I'm not suggesting a hobbyist build a FPGA board. I suggest kickstarting a project for a generic FPGA boards with plenty of SDRAM (up to 64MB), 5V tolerant, and pinned in such a way that you could use them as a mezzanine module to add more ram to old designs. N8VEM and the S100 project already have 4MB per card SRAM board. Add a couple of those to a system and you can run Linux just fine. A question was posed how do we add 2GB to a 16 MHz 80386? I proposed programmable logic as really the only solution to get anywhere close. If you read the link above you'll see even the DP8422A design uses PLDs.

 

[monahan_z]

eeguru, I am now at the point that for the 16-32 Meg range I may as well stick with Pseudo-Static RAM chips. They are dirt cheap and if the data sheet is close to reality, simple to plop down. For flexibility I would have made (or buy) small SMT adaptors with pins (stamp size). This way for those who don't have steady hands they can have them soldered by outfits that do this and it would allow one to easily flip RAM from board (prototypes etc) to board. The trick will be for Andrew to squeezing as many as possible on a two layer S-100 board.

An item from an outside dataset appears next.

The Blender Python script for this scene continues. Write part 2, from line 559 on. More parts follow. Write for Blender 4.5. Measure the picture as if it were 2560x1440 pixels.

It's when you go to higher capacities that DRAM really starts to look attractive. Even 32 Meg using a DP8420 type setup seems to me marginal for the effort involved. Andrew’s 72 pin SIMMS and DP8422A at 128 MB starts to look attractive.

Question is there anything out there (controller) using 72 pin SIMM's that could get us to 256 or 512 MB on a single S-100 board other than essentially multiple DP8422's?